For really special rooms with quiet crowds, I'd consider pointing mics outwards...
Here's one of the 4-channel mixes where I elected not to use the room pair (a little less time smear this way). I find it to be tight and musical but agree that it sounds like it could possibly have been made anywhere, and doesn't necessarily sound like the sound of the room. (the venue, Great American Music Hall, is arguably a good sounding room, mostly rectangular, but with lots of little stuff on the walls to diffuse reflections.)
https://archive.org/details/MotherHips2023-12-15.KM143-SBD
Note also that I position my onstage mics below and away from stage monitors, to avoid that other mix getting into my work.
Yes this recording does also sound good, definitely "tighter" than the version with the mics in the house, but it's missing the ambience I'm generally looking for from the mics. After listening to your examples I totally see your logic behind this method of recording and definitely want to try it out.

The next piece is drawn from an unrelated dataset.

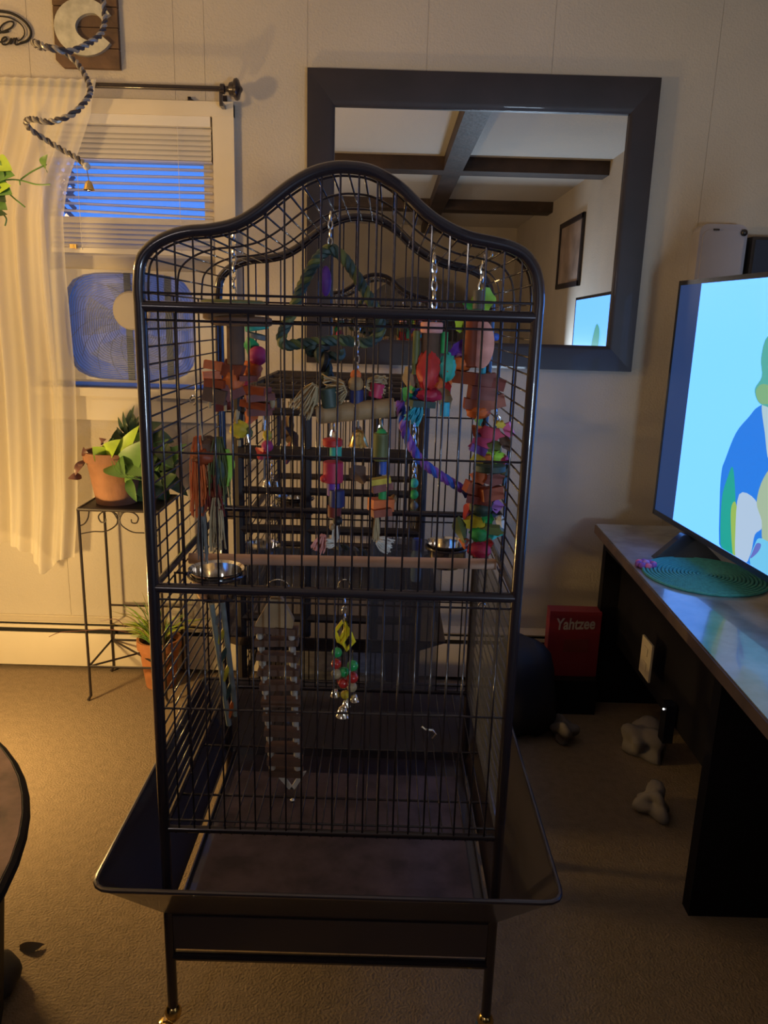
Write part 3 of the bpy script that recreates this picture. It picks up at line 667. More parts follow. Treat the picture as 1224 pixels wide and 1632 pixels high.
toy('paddle_block_toy', 'pink oval paddle toy with lime top and rust blocks, upper right corner', (776, 400), [
    ('hook', 778, 404, 12, 16, 'steel'), ('chain', 772, 436, 9, 54, 'steel', -6), ('cyl', 762, 478, 16, 28, 'grey'), ('petal', 773, 478, 34, 36, 'lime'), ('petal', 758, 490, 34, 16, 'green', 15), ('petal', 738, 516, 24, 28, 'lime', 30), ('ball', 790, 537, 12, 12, 'blue'),
    ('cyl', 752, 548, 28, 70, 'rust'), ('oval', 768, 549, 37, 72, 'pink'), ('petal', 728, 560, 36, 20, 'purple', -60), ('crinkle', 736, 580, 34, 22, 'orange'), ('cyl', 770, 596, 8, 30, 'cyan'), ('box', 742, 602, 40, 18, 'rust', 4), ('box', 772, 608, 38, 24, 'maroon', -6),
    ('box', 792, 612, 28, 18, 'maroon', 12), ('box', 768, 626, 44, 20, 'maroon', 5), ('box', 790, 640, 28, 20, 'rust', -14), ('box', 760, 644, 44, 16, 'rust', 3), ('crinkle', 762, 656, 40, 22, 'orange'), ('petal', 765, 672, 12, 18, 'green'), ('chain', 790, 662, 5, 24, 'steel')], Y0 + .20)
rows = [('hook', 792, 668, 10, 12, 'steel'), ('star', 797, 676, 18, 12, 'yellow'), ('petal', 764, 690, 26, 20, 'rust', 40), ('star', 782, 690, 46, 22, 'crim', 10), ('box', 810, 685, 14, 22, 'hot', -25), ('star', 768, 706, 46, 26, 'mag', -15), ('box', 762, 716, 28, 12, 'purple', 20),
        ('petal', 806, 706, 34, 16, 'bark', 60), ('star', 788, 712, 26, 24, 'olive', 30), ('petal', 790, 728, 32, 20, 'lime'), ('box', 762, 732, 22, 14, 'yellow', 30), ('star', 776, 730, 20, 16, 'orange'), ('disc', 780, 745, 52, 12, 'slate'), ('star', 764, 760, 32, 26, 'orange', 14),
        ('star', 788, 764, 36, 24, 'maroon', -20), ('petal', 806, 757, 16, 34, 'slate', 10), ('box', 756, 778, 34, 18, 'rust', 18), ('box', 782, 786, 38, 20, 'rust', -8), ('star', 786, 784, 14, 22, 'yellow'), ('box', 764, 796, 44, 12, 'maroon', 6), ('petal', 748, 814, 16, 32, 'red', 28),
        ('crinkle', 768, 808, 40, 30, 'slate'), ('box', 791, 806, 18, 18, 'violet', 40), ('petal', 786, 818, 30, 16, 'black', 20), ('petal', 778, 828, 26, 18, 'green', 60), ('star', 758, 834, 44, 28, 'yellow', 20), ('petal', 734, 844, 22, 46, 'olive', -20), ('star', 784, 844, 46, 18, 'olive', 6),
        ('petal', 800, 836, 14, 32, 'white', -10), ('petal', 790, 850, 28, 22, 'teal', 30), ('crinkle', 764, 852, 34, 24, 'green'), ('petal', 741, 866, 16, 18, 'orange'), ('crinkle', 764, 876, 40, 26, 'crim'), ('petal', 778, 870, 18, 20, 'red', 50), ('petal', 806, 735, 12, 20, 'mag')]
toy('rainbow_scrap_toy', 'long multicoloured toy of star cut-outs and scraps, lower right by the bowl', (792, 664), rows, Y0 + .16)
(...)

It probably makes a ton of sense for someone who isn't the person also mixing the SBD. Unfortunately my next tour the band is entirely DI'd & on IEMs except the drum kit so it may be of little use there. That said, I'm excited to try it out with another one of my bands with full backline who prioritize their balance on stage.
Also just to make sure it doesn't come across like I'm dogging Earthworks in this thread, they have replied to my email and are again replacing the QTC30s free of charge. Can't argue with their support!